There must exist a good idiomatic way to express general computations in Haskell on type level. All I can come up with is this (illegal) OO imitation.
class Computation where
compute :: Computation -> Double -> Double
data Id = Id
instance Computation Id where
compute _ = id
data Square a = Computation a => Square a
instance Computation (Square a) where
compute (Square underlying) x = sqr $ compute underlying x where square x = x*x
data Scale a = Computation a => Scale a Double
compute (Scale underlying c) x = c * compute underlying x
Ideally, I would like to retain openness, so this approach doesn't appeal to me. Am I asking for too much?

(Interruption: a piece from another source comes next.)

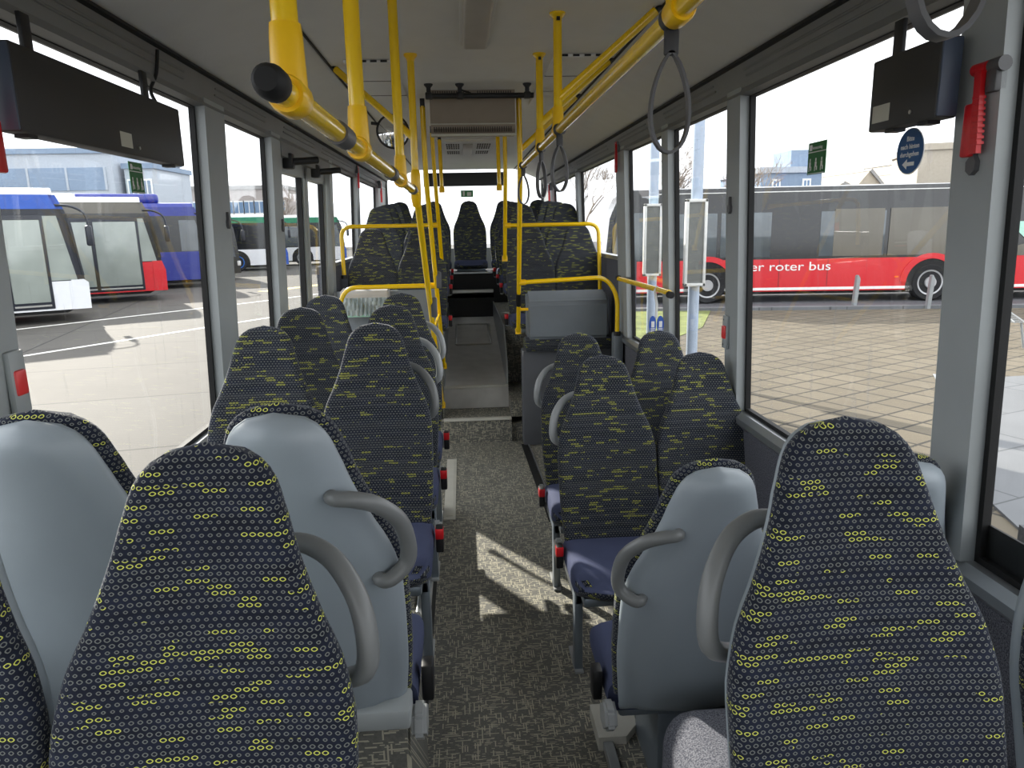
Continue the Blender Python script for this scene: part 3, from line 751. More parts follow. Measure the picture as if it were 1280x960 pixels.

You can certainly do it with the approach you have, you just need to get the syntax and some of the details right, but this certainly works:
class Computation a where
compute :: a -> Double
instance Computation Double where
compute = id
data Square a = Square a
instance Computation a => Computation (Square a) where
compute (Square underlying) = square $ compute underlying where square i = i * i
data Scale a = Scale a Double
instance Computation a => Computation (Scale a) where
compute (Scale underlying c) = c * compute underlying
data Add a = Add a Double
instance Computation a => Computation (Add a) where
compute (Add underlying c) = c + compute underlying
test :: Add (Scale (Scale (Square Double)))
test = Add (Scale (Scale (Square 2) 5) 0.5) 100
main :: IO ()
main = print $ compute test
Note that I had to add an instance of Computation for Double, which is just simply const. The test expression should be equivalent to (((2^2) * 5) * 0.5) + 100, and indeed comparing these two results I get the same value.
I'm not entirely sure this is the approach that you wanted, though. This also isn't really equivalent to the method shown in the link you posted, expressing variables would be pretty difficult with this encoding as there's no good way to feed in a map of all variable values to reduce the expression.